UN Secretary General must use visit to keep pressure on Sri Lankan government over human rights accountability
Ban Ki-moon visits Sri Lanka today for three days. As he prepares to step down as UN Secretary-General this is an opportunity for him to show that his promises that the UN should deliver human rights for “the most vulnerable” are more than an empty diplomatic initiative.
The UN, by Ban’s own admission, catastrophically failed to protect thousands of Sri Lankans at the end of the conflict in 2009. In 2013, partly because of that failure, Ban championed the “Human Rights Up Front” initiative to encourage UN staff to take a “principled stance and act with moral courage on human rights”. Ban’s visit to the country that inspired this agenda is an opportunity for him to lead from the front.
Even though the Sri Lankan government co-sponsored the UN Human Rights Council Resolution in 2015 it has consistently sought to whittle away its commitment to delivering accountability for abuses including torture during and after the conflict. In direct contrast to the agreement struck in Geneva, the President has repeatedly announced that there will be no internationalised justice process, a point which torture survivors in treatment with us have said time and time again is essential to delivering reconciliation and long-term stability in Sri Lanka.
More recently the Presidential Commission to Investigate Complaints Regarding Missing Persons in its final report proposed a scheme of “accountable amnesties” allowing perpetrators of torture and other serious international crimes to buy their way out of justice.

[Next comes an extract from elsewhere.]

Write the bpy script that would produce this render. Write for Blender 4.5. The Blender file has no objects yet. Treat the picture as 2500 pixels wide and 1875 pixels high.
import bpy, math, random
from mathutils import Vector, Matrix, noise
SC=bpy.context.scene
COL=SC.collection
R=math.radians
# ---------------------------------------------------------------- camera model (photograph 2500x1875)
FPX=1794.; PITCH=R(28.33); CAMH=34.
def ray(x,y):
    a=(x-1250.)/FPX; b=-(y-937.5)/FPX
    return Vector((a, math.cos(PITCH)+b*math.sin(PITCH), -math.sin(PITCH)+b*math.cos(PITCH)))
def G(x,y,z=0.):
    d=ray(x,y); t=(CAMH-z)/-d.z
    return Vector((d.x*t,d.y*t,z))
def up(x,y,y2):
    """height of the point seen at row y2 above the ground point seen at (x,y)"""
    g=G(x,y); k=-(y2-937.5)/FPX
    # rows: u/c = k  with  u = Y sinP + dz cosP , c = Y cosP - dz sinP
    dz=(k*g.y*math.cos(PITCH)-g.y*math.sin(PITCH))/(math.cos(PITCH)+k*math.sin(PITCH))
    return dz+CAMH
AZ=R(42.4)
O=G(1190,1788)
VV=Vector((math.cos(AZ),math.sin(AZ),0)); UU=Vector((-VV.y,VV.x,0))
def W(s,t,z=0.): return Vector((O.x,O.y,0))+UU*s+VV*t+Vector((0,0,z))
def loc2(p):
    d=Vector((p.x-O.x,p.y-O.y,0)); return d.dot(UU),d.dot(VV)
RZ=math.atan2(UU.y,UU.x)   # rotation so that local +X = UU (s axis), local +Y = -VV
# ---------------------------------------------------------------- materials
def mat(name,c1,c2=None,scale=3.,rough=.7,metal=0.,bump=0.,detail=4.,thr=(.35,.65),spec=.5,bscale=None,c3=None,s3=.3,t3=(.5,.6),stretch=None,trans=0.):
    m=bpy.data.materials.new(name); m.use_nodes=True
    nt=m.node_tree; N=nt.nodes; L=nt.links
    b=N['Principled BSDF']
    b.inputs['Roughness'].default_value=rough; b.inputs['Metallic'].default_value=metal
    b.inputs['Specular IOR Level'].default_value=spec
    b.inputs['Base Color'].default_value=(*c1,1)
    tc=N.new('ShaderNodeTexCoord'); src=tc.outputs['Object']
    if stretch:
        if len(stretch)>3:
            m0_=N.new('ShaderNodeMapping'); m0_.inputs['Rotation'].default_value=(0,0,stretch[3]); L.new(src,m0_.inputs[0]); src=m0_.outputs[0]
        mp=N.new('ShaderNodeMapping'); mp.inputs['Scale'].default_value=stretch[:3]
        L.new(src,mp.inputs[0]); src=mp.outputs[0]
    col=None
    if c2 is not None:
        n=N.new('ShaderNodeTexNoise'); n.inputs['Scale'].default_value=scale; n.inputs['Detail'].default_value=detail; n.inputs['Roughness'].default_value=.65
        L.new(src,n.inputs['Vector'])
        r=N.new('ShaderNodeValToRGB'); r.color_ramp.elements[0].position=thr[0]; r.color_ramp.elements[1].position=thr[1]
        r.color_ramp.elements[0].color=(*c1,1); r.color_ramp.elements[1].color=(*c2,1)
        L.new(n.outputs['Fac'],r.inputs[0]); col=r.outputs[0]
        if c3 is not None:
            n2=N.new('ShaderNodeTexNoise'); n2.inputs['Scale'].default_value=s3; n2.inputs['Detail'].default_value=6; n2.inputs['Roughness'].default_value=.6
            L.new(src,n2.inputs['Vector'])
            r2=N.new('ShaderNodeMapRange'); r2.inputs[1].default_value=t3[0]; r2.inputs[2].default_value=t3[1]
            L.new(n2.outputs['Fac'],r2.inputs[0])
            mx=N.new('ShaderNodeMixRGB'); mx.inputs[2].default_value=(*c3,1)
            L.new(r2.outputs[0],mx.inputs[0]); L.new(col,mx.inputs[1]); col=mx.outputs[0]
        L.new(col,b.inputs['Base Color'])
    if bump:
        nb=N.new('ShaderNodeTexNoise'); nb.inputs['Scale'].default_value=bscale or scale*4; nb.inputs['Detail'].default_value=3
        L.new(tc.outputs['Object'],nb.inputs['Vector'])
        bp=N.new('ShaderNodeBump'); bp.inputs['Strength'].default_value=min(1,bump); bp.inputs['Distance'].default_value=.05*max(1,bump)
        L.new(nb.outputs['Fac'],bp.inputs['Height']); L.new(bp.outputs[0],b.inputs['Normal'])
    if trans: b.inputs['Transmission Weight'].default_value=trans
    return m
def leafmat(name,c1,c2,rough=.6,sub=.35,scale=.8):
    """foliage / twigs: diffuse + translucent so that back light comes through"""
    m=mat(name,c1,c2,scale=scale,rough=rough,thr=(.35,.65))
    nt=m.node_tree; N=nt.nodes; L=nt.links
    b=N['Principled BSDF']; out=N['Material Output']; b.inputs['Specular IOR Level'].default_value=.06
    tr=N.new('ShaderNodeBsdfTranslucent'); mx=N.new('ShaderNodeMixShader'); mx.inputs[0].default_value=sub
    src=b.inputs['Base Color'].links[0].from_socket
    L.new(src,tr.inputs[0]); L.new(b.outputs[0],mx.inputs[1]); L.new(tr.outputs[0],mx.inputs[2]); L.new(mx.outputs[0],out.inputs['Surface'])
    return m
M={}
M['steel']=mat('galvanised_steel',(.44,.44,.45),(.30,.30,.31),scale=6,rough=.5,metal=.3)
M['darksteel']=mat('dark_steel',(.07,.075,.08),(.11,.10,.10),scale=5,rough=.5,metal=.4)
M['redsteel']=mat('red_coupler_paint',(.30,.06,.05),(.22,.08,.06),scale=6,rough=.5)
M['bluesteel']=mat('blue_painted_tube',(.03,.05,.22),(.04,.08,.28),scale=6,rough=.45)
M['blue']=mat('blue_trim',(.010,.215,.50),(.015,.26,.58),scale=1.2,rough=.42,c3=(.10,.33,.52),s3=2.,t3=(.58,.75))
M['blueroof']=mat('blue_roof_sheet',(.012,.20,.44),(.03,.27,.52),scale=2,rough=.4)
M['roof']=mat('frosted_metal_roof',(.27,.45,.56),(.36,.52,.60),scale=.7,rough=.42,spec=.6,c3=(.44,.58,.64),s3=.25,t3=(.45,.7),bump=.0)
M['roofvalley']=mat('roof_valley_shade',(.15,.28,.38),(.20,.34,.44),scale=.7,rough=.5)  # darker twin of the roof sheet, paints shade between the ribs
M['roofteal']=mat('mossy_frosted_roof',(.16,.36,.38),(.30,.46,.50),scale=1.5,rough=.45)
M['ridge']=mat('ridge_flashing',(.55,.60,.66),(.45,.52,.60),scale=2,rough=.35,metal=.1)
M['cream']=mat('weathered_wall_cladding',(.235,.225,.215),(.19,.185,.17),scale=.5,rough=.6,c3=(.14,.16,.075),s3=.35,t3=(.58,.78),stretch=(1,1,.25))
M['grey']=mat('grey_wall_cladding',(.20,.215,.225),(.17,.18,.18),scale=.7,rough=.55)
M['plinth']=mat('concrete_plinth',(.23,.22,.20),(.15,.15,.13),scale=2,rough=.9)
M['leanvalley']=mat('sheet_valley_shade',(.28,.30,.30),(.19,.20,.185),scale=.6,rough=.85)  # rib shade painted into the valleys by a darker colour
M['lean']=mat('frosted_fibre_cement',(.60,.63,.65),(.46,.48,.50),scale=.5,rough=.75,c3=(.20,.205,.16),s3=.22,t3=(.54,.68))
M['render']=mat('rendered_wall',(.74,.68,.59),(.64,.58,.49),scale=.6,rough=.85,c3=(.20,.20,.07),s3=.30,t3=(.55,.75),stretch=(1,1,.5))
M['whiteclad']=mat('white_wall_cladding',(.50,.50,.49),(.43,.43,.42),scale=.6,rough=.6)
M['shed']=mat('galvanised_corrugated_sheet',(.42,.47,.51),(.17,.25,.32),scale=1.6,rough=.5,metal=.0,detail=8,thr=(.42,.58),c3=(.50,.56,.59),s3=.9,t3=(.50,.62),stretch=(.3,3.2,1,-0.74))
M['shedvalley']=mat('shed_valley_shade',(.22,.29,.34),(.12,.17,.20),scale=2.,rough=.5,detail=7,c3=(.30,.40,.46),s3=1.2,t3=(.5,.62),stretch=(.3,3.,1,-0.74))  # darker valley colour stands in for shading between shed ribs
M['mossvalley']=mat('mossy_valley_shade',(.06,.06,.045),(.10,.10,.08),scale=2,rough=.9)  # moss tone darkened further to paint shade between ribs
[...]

Ban must send a strong message to the Government of Sri Lanka that a failure to address accountability, in line with human rights obligations and in consultation with survivors as promised in Geneva, is unacceptable.

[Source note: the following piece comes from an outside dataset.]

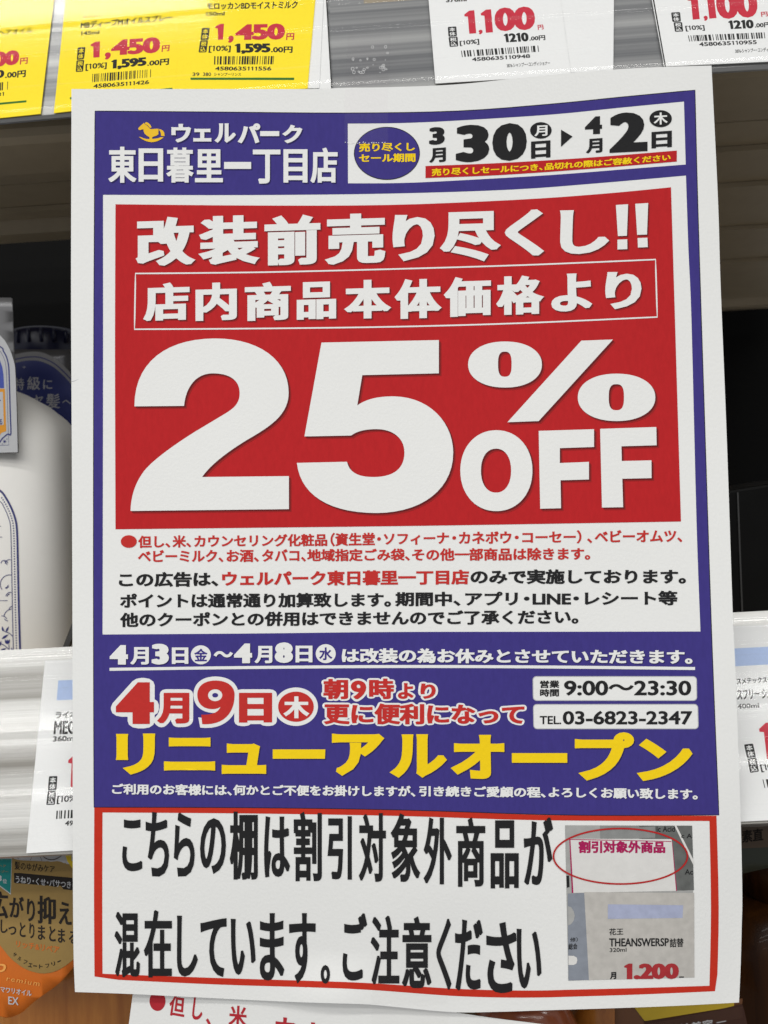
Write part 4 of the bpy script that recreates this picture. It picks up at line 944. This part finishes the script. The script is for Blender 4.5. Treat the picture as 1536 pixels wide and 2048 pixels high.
card('neck_card', mapped(c2, [(60, 715), (860, 715), (900, 1700), (60, 1700)]), cY2, .0005, plastic('card_smoke', (.11, .11, .12), .3, .5, .05, .4), B2)
k = Ink(lambda u, v, L: at(u, v, cY2 - .0002 - L * 6e-5))
arc_o = [(60, 800), (210, 770), (350, 745), (500, 752), (650, 815), (760, 905), (860, 1010), (1000, 1180)]
k.poly(mapped(c2, spl(arc_o, 5) + [(1000, 1700), (60, 1700)]), paper('band_grey', (.24, .24, .25), .4), 1)
sh_ = lambda d: [(x - d * .18, y + d) for x, y in arc_o]
k.poly(stroke(mapped(c2, spl(sh_(62), 5)), 2.2), NAVY, 2)
k.poly(mapped(c2, spl(sh_(105), 5) + [(1000, 1700), (60, 1700)]), plastic('card_deep_blue', (.016, .024, .14), .35), 2)
SERIF = paper('card_lettering_grey', (.42, .42, .44), .5)
for s, q in (('特', (175, 1060, 290, 1205)), ('級', (328, 1042, 483, 1202)), ('に', (520, 1080, 630, 1195)), ('ツ', (300, 1290, 385, 1380)), ('ヤ', (405, 1265, 520, 1390)), ('髪', (553, 1250, 722, 1425)), ('へ', (748, 1325, 855, 1372))):
    k.text(s, [c2(q[0], q[1]), c2(q[2], q[1]), c2(q[2], q[3]), c2(q[0], q[3])], SERIF, 4, (.012, .006))
cx, cy = c2(290, 930); k.poly([(cx + (4.5 if i % 2 == 0 else .9) * math.cos(i * math.pi / 4), cy + (3.4 if i % 2 == 0 else .9) * math.sin(i * math.pi / 4)) for i in range(8)], SERIF, 4)
k.build('neck_card_print', B2)
# thin dark divider beside the bottle
a, b = at(121, 1320, .05), at(150, 1245, .05); w_ = Vector((.0011, 0, 0)); d_ = Vector((0, .003, 0))
o = mesh('shelf_divider', [a - w_, a + w_, b + w_, b - w_, a - w_ + d_, a + w_ + d_, b + w_ + d_, b - w_ + d_], [(0, 1, 2, 3), (7, 6, 5, 4), (0, 4, 5, 1), (1, 5, 6, 2), (2, 6, 7, 3), (3, 7, 4, 0)], plastic('divider_grey', (.05, .05, .05), .4))
tag(o, 'thin dark grey slanting divider between the white bottle and the poster', 'divider')
# black box, right
p = at(1440, 984, .07); q = at(1540, 967, .07)
BX = thing('black_box', ((p.x + q.x) / 2, .1, shelf_z), 'plain black carton standing on the middle shelf right of the poster', 'box')
BLK = plastic('carton_black', (.0025, .0025, .0025), .6, .1, .15, 0, .08, 120)
x0, x1 = at(1400, 1100, .07).x, at(1640, 1100, .07).x
V = [(x0, .07, shelf_z), (x1, .07, shelf_z), (x1, .07, at(1640, 952, .07).z), (x0, .07, at(1400, 990, .07).z)]; V += [(a_, .13, c_) for a_, b_, c_ in V]
o = mesh('carton', V, [(0, 1, 2, 3), (7, 6, 5, 4), (0, 4, 5, 1), (1, 5, 6, 2), (2, 6, 7, 3), (3, 7, 4, 0)], BLK, BX); bv = o.modifiers.new('bevel', 'BEVEL'); bv.width = .0012; bv.segments = 2
V = [at(1474, 985, .0695), at(1477, 985, .0695), at(1487, 1246, .0695), at(1484, 1246, .0695)]
mesh('carton_seam', V + [v_ + Vector((0, .001, 0)) for v_ in V], [(0, 3, 2, 1), (4, 5, 6, 7), (0, 1, 5, 4), (1, 2, 6, 5), (2, 3, 7, 6), (3, 0, 4, 7)], plastic('carton_seam_grey', (.03, .03, .03), .5), BX)

# lower shelf
def pump(name, u, Y, rx, ry, vt, m, label, capm=None, n=2.3):
    c = at(u, vt, Y); t = thing(name, (c.x, Y, LOWZ), label, 'bottle')
    zt_ = c.z
    loft('bottle_body', [(c.x, Y, rx * .95, ry * .95, n, LOWZ), (c.x, Y, rx, ry, n, LOWZ + .004), (c.x, Y, rx, ry, n, zt_ - .028), (c.x, Y, rx * .94, ry * .95, n, zt_ - .016), (c.x, Y, rx * .75, ry * .8, n, zt_ - .006), (c.x, Y, .013, .013, 2, zt_)], m, t)
    loft('bottle_cap', [(c.x, Y, .014, .014, 2, zt_), (c.x, Y, .014, .014, 2, zt_ + .02), (c.x, Y, .012, .012, 2, zt_ + .022)], capm or m, t)
    return t
def amber(name, c1, c2_, rough=.25, coat=.4, spec=.5):
    m, nt, b = nodes(name); n = streak_nodes(nt, 160, 6, 2.0)
    n.id_data  # vertical streaks of the liquid and moulding
    mp = [x for x in nt.nodes if x.type == 'MAPPING'][0]; mp.inputs['Scale'].default_value = (160, 160, 6)
    cr = N(nt, 'ShaderNodeValToRGB'); cr.color_ramp.elements[0].position = .35; cr.color_ramp.elements[1].position = .7
    cr.color_ramp.elements[0].color = (*c1, 1); cr.color_ramp.elements[1].color = (*c2_, 1)
    nt.links.new(n.outputs[0], cr.inputs[0]); nt.links.new(cr.outputs[0], b.inputs['Base Color'])
    b.inputs['Roughness'].default_value = rough; b.inputs['Coat Weight'].default_value = coat; b.inputs['Specular IOR Level'].default_value = spec
    return m
AMB = amber('amber_orange', (.30, .095, .012), (.46, .18, .03)); AMB2 = amber('amber_dark', (.014, .004, .0006), (.034, .011, .0015), .4, .06, .12); ORED = amber('orange_red', (.30, .07, .03), (.38, .12, .05))
pump('hair_oil_bottle', 150, .060, .033, .022, 1840, AMB, 'amber orange bottle behind the gold and orange hang card, lower left')
pump('hair_oil_bottle', 30, .115, .03, .02, 1900, plastic('bottle_black', (.008, .008, .008), .3), 'black bottle in the bottom left corner behind the hang card')
pump('hair_oil_bottle', 1045, .055, .022, .018, 1975, ORED, 'orange-red bottle between the second sheet and the poster edge', plastic('cap_plum', (.14, .02, .035), .3))
pump('hair_oil_bottle', 1205, .075, .016, .016, 1930, AMB, 'amber bottle under the poster, left of the yellow card')
pump('hair_oil_bottle', 1560, .060, .032, .022, 1780, AMB2, 'dark amber bottle at the right edge below the middle rail')
# gold and orange hang card
GOLD = plastic('card_gold', (.26, .165, .045), .5, .4, .06, .15, .03); ORG = plastic('card_bright_orange', (.50, .112, .004), .45, .4, .04, 0, .03); TEAL = paper('card_teal', (.015, .19, .18), .5)
cl = crop(0, 1680, 5.12); gY = lambda u, v: .022 - .010 * smooth(1700, 2040, v)
HC = thing('hang_card', at(60, 2035, gY(60, 2035)), 'gold and orange hang card with black lettering under the left end of the middle rail', 'card')
blob = mapped(cl, [(-500, 60), (800, 60), (800, 1255)] + spl([(745, 1310), (640, 1435), (560, 1505), (480, 1562), (390, 1625), (300, 1700), (240, 1755), (180, 1790), (110, 1815), (60, 1820), (0, 1805), (-120, 1760), (-500, 1500)], 5))
card('orange_card', blob, 0, .0006, ORG, HC, Yf=gY)
hs = lambda u, v, L: at(u, v, gY(u, v) - .0002 - L * 5e-5)
k = Ink(hs)
k.poly(mapped(cl, [(-500, 70), (790, 70), (790, 1190)] + spl([(745, 1228), (680, 1280), (600, 1328), (520, 1357), (430, 1366), (340, 1350), (250, 1315), (170, 1262), (100, 1200), (50, 1140), (0, 1076), (-60, 980), (-120, 880)], 5) + [(-500, 880)]), GOLD, 1, grid=40)
k.poly(mapped(cl, spl([(130, 70), (130, 170), (175, 200), (300, 214), (520, 235), (680, 245)], 4) + [(760, 250), (760, 70)]), paper('card_picture_grey', (.45, .45, .46), .5), 2)
k.poly(mapped(cl, [(650, 100), (790, 70), (790, 330), (740, 290), (690, 220)]), paper('card_picture_yellow', (.72, .52, .03), .5), 2.5)
HAIR = paper('card_hair_brown', (.06, .04, .03), .5)
k.poly(stroke(mapped(cl, spl([(400, 100), (440, 165), (500, 200), (570, 195), (640, 150), (680, 90)], 5)), [1.8] * 26), HAIR, 3)
for pts in ([(170, 130), (178, 175), (195, 195)], [(320, 100), (330, 160), (310, 205)], [(360, 90), (405, 160), (430, 215)]): k.poly(stroke(mapped(cl, spl(pts, 4)), .8), HAIR, 3)
k.poly(mapped(cl, [(-200, 180), (124, 184), (110, 560), (0, 478), (-200, 430)]), CWH, 3); k.poly(mapped(cl, [(-200, 190), (117, 192), (105, 545), (0, 466), (-200, 420)]), TEAL, 4)
k.text('3', [cl(-35, 355), cl(18, 362), cl(18, 425), cl(-35, 418)], CWH, 5, (.03, .03)); k.text('位', [cl(28, 395), cl(70, 400), cl(70, 447), cl(28, 442)], CWH, 5, (.02, .02))
k.text('シャンプー', [cl(-110, 305), cl(85, 315), cl(85, 338), cl(-110, 332)], GOLD, 5, (.02, .02)); k.text('ヘア', [cl(-10, 252), cl(62, 256), cl(62, 280), cl(-10, 276)], GOLD, 5, (.02, .02))
CBK = paper('card_ink_black', (.018, .014, .012), .5)
k.text('髪のゆがみケア', [cl(148, 215), cl(562, 262), cl(560, 337), cl(148, 302)], CBK, 3, (.022, .014))
k.rrect([cl(143, 332), cl(790, 392), cl(788, 520), cl(143, 450)], CBK, 2, 2); k.text('うねり・くせ・パサつき', [cl(160, 365), cl(728, 425), cl(726, 497), cl(160, 440)], CWH, 4, (.014, .012))
SW = (.042, .016)
for g, q in (('広', (-95, 520, 82, 795)), ('が', (95, 575, 245, 790)), ('り', (275, 600, 357, 830)), ('抑', (383, 568, 572, 855)), ('え', (600, 630, 735, 862)), ('て', (755, 660, 900, 880))):
    k.text(g, [cl(q[0], q[1]), cl(q[2], q[1] + 10), cl(q[2], q[3] + 10), cl(q[0], q[3])], CBK, 3, SW)
for g, q in (('し', (5, 815, 78, 950)), ('っ', (85, 882, 166, 970)), ('と', (200, 842, 262, 990)), ('り', (300, 850, 352, 1005)), ('ま', (388, 872, 462, 1020)), ('と', (503, 882, 570, 1035)), ('ま', (593, 905, 666, 1050)), ('る', (705, 930, 790, 1060))):
    k.text(g, [cl(q[0], q[1]), cl(q[2], q[1] + 6), cl(q[2], q[3] + 6), cl(q[0], q[3])], CBK, 3, (.034, .014))
k.text('リッチ&リペア', [cl(165, 1030), cl(608, 1092), cl(606, 1165), cl(165, 1098)], ORG, 3, (.022, .014))
for g, x, y, r in (('サ', 150, 1175, 35), ('ル', 200, 1215, 28), ('フ', 258, 1250, 20), ('ェ', 310, 1282, 12), ('ー', 358, 1290, 6), ('ト', 418, 1295, 0), ('フ', 485, 1288, -8), ('リ', 545, 1268, -16), ('ー', 605, 1242, -24)):
    h = 6 if g in 'ー' else 20; wd = 19; c_, s_ = math.cos(R(r)), math.sin(R(r))
    k.text(g, [cl(x + a_ * c_ - b_ * s_, y + a_ * s_ + b_ * c_) for a_, b_ in ((-wd, -h), (wd, -h), (wd, h), (-wd, h))], CBK, 3, (.02, .02))
PALE = paper('card_pale_orange', (.70, .32, .08), .5)
k.text('P', [cl(-40, 1270), cl(70, 1265), cl(40, 1420), cl(-70, 1420)], PALE, 2, (0, 0)); k.text('remium', [cl(75, 1395), cl(412, 1450), cl(400, 1498), cl(65, 1440)], PALE, 2, (0, 0), track=.12)
k.text('マワリオイル', [cl(5, 1500), cl(325, 1542), cl(322, 1602), cl(5, 1556)], CWH, 3, (.022, .012)); k.text('EX', [cl(85, 1602), cl(190, 1612), cl(188, 1692), cl(85, 1682)], CWH, 3, (.014, .01))
k.build('card_print', HC)
# right: dark lettered card and the mesh-patterned card
DK = plastic('card_brown_dark', (.05, .028, .012), .5); DK2 = plastic('card_green_dark', (.012, .016, .008), .5)
RC = thing('hang_card', at(1520, 1745, .03), 'dark brown card with faint black characters under the right end of the middle rail', 'card')
card('dark_card', [(1430, 1630), (1640, 1622), (1640, 1745), (1540, 1735), (1430, 1760)], .032, .0005, DK2, RC)
k = Ink(lambda u, v, L: at(u, v, .0316 - L * 5e-5))
k.poly([(1430, 1634), (1640, 1626), (1640, 1690), (1430, 1699)], DK, 1)
k.text('素直', [(1483, 1661), (1526, 1656), (1527, 1681), (1484, 1686)], paper('card_ink_faint', (.008, .006, .005)), 2, (.03, .02)); k.build('card_print', RC)
cm = crop(1140, 1900, 3.879); yY = lambda u, v: .020
YC = thing('hang_card', at(1380, 2100, .02), 'yellow and brown dotted card under the lower right corner of the poster', 'card')
card('brown_card', mapped(cm, [(350, 380), (1340, 380), (1335, 430), (1360, 560), (1500, 800), (350, 800)]), .020, .0005, plastic('card_umber', (.11, .040, .012), .4), YC)
k = Ink(lambda u, v, L: at(u, v, .0197 - L * 5e-5))
k.poly(mapped(cm, [(480, 420), (1275, 385), (1272, 440), (930, 495), (580, 552), (540, 500)]), plastic('card_mustard', (.42, .29, .012), .35), 1)
MB_ = paper('card_mesh_brown', (.045, .020, .014), .5); MD = paper('card_mesh_dot', (.12, .065, .045), .5)
k.poly(mapped(cm, spl([(575, 552), (760, 528), (930, 500), (1150, 462), (1335, 418)], 5) + [(1352, 470), (1390, 640), (1500, 800), (640, 800)]), MB_, 2)
for j in range(9):
    for i in range(58):
        x = 600 + i * 13 + (j % 2) * 6.5; y = 560 - (x - 575) * .165 + j * 11
        if x < 1340 and y > 565 - (x - 575) * .172 + 8: k._tri([cm(x - 2.6, y - 2.4), cm(x + 2.6, y - 2.6), cm(x + 2.6, y + 2.4), cm(x - 2.6, y + 2.6)], [(0, 1, 2, 3)], MD, 3)
k.text('一輪美容', [cm(760, 590), cm(1108, 535), cm(1115, 600), cm(770, 655)], CWH, 4, (.014, .012)); k.poly(mapped(cm, [(1135, 562), (1210, 548), (1212, 554), (1137, 568)]), CWH, 4)
k.build('card_print', YC)

bpy.data.objects.remove(_to); bpy.data.curves.remove(_cu)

Ann Hannah, International Advocate at Freedom from Torture said:
“The Human Rights Council Resolution on Sri Lanka in 2015 is widely held up as one of the Council’s greatest achievements but to be a true success, Ban needs to use the authority of his office during this visit to help move this political agreement from words to action.
Ban has a responsibility to show survivors that the UN will not fail them again as it did in 2009. We have already documented 248 cases of torture since the end of the conflict, including 17 cases under President Sirisena’s leadership. Without long-term and firm UN support and monitoring it seems likely that accountability processes will stall, torture will continue and peace will be undermined.
If Ban does not convince the Sri Lankan government of the need for full delivery of the resolution, including promises of an internationalised justice process, he is telling survivors from Sri Lanka, and from other conflicts, that when the UN Charter talks about ‘We the peoples’ it doesn’t mean them.”